◆ Stated exercise
Write out again, unaltered, the lines from the start through the line containing "mb.add(v, f)".

◆ Scene script records
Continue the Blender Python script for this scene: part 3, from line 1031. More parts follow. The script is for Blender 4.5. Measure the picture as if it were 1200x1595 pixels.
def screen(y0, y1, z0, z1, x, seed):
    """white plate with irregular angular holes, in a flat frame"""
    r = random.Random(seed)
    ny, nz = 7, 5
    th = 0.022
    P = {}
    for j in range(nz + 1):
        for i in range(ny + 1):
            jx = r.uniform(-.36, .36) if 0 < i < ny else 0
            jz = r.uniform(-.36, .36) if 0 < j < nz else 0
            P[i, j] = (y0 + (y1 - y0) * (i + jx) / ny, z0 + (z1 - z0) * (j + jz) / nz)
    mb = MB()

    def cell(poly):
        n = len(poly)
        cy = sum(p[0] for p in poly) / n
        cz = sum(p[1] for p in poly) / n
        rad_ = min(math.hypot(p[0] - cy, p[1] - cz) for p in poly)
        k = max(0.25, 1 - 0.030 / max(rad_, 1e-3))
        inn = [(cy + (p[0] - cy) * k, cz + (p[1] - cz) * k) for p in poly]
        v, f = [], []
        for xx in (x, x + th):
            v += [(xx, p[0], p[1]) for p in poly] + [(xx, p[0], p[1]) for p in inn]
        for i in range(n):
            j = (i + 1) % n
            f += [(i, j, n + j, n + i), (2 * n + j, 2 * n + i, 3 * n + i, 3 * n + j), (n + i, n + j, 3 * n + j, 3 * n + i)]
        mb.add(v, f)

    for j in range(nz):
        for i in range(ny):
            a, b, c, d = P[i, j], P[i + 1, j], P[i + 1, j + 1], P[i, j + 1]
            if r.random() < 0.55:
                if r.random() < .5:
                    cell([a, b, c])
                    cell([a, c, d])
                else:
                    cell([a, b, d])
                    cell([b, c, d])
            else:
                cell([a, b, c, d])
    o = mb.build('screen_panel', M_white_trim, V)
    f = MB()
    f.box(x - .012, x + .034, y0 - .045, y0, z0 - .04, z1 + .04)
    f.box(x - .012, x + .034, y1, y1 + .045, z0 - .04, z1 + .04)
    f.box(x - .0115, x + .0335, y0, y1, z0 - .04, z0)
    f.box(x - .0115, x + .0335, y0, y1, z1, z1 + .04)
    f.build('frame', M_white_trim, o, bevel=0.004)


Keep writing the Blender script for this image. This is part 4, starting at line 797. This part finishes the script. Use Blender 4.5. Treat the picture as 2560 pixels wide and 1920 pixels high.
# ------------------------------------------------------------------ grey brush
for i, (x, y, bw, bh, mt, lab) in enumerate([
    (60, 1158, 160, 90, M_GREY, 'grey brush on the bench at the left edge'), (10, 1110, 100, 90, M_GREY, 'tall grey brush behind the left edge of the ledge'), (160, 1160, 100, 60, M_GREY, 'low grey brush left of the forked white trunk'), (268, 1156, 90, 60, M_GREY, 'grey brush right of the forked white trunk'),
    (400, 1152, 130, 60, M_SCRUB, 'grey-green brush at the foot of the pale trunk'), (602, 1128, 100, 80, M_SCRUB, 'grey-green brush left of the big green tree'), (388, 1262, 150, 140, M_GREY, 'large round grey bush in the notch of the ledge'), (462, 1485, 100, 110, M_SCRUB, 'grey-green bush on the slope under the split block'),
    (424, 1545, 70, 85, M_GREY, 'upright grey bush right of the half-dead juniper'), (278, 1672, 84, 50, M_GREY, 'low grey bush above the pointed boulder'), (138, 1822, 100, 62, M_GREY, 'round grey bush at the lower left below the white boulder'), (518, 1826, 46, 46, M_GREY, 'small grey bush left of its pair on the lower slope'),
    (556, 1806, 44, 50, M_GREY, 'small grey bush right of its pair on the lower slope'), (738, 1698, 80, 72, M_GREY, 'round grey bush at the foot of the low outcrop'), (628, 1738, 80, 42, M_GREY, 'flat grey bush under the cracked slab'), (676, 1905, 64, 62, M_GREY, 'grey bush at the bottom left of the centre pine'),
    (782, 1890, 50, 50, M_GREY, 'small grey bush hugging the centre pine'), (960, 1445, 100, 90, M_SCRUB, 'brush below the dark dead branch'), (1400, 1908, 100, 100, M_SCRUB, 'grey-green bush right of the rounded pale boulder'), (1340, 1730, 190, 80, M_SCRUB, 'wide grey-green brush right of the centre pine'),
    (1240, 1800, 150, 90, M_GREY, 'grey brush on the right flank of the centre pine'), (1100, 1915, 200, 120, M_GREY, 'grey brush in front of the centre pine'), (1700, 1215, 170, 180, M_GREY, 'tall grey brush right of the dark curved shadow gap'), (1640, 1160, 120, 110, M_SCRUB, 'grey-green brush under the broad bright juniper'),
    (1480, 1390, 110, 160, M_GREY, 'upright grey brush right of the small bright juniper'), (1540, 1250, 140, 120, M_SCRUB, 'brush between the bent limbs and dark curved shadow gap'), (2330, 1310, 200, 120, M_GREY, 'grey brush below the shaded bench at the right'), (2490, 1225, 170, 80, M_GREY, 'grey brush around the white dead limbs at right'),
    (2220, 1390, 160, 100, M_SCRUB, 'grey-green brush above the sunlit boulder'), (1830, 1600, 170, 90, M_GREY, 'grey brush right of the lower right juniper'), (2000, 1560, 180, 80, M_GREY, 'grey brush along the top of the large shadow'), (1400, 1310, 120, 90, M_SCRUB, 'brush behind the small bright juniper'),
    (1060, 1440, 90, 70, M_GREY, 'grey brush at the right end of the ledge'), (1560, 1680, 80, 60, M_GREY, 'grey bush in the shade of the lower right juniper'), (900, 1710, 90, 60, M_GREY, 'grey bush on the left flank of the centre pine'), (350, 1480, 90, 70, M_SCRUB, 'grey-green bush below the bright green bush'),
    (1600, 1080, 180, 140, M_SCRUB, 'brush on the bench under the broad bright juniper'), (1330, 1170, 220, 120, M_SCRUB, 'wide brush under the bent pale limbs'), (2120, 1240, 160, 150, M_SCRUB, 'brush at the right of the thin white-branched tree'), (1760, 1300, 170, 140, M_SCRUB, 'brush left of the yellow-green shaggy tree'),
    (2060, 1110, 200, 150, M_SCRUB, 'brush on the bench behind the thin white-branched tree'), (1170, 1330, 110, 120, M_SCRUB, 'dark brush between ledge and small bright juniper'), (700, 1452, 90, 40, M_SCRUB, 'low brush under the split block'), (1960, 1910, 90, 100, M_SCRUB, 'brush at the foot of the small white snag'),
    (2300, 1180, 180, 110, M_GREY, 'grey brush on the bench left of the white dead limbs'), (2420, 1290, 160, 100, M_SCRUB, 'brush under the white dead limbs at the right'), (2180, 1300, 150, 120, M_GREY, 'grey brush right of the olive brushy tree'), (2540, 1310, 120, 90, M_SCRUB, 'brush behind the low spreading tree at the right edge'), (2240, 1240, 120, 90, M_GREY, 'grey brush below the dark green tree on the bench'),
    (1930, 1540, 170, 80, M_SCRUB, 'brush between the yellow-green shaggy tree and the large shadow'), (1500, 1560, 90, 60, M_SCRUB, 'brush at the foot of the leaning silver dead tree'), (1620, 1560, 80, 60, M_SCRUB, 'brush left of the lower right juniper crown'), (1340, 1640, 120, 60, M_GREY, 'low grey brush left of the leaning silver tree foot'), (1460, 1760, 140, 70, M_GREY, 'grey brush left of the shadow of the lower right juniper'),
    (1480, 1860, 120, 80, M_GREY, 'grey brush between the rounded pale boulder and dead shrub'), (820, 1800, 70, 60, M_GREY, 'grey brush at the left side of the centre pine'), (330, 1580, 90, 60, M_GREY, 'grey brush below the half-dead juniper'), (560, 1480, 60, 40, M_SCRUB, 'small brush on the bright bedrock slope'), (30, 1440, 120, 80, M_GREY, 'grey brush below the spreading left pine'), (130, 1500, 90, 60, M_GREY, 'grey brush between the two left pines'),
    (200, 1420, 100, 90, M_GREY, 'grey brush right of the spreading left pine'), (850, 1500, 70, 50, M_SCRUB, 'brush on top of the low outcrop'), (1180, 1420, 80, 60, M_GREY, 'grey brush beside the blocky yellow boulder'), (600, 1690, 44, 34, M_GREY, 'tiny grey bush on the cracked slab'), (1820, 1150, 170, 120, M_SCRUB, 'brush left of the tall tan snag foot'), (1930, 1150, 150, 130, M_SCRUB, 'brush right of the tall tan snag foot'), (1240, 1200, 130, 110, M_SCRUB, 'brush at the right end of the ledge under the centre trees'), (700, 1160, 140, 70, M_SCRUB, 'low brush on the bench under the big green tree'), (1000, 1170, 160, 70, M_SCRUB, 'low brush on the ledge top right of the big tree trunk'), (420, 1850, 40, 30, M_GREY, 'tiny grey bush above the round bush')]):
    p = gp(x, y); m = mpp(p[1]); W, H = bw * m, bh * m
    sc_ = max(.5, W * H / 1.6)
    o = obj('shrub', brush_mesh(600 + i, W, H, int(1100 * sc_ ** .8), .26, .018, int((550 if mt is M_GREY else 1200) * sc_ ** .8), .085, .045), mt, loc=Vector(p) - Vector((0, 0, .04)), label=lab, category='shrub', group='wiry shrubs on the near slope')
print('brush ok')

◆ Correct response
Continue the Blender Python script for this scene: part 3, from line 1031. More parts follow. The script is for Blender 4.5. Measure the picture as if it were 1200x1595 pixels.
def screen(y0, y1, z0, z1, x, seed):
    """white plate with irregular angular holes, in a flat frame"""
    r = random.Random(seed)
    ny, nz = 7, 5
    th = 0.022
    P = {}
    for j in range(nz + 1):
        for i in range(ny + 1):
            jx = r.uniform(-.36, .36) if 0 < i < ny else 0
            jz = r.uniform(-.36, .36) if 0 < j < nz else 0
            P[i, j] = (y0 + (y1 - y0) * (i + jx) / ny, z0 + (z1 - z0) * (j + jz) / nz)
    mb = MB()

    def cell(poly):
        n = len(poly)
        cy = sum(p[0] for p in poly) / n
        cz = sum(p[1] for p in poly) / n
        rad_ = min(math.hypot(p[0] - cy, p[1] - cz) for p in poly)
        k = max(0.25, 1 - 0.030 / max(rad_, 1e-3))
        inn = [(cy + (p[0] - cy) * k, cz + (p[1] - cz) * k) for p in poly]
        v, f = [], []
        for xx in (x, x + th):
            v += [(xx, p[0], p[1]) for p in poly] + [(xx, p[0], p[1]) for p in inn]
        for i in range(n):
            j = (i + 1) % n
            f += [(i, j, n + j, n + i), (2 * n + j, 2 * n + i, 3 * n + i, 3 * n + j), (n + i, n + j, 3 * n + j, 3 * n + i)]
        mb.add(v, f)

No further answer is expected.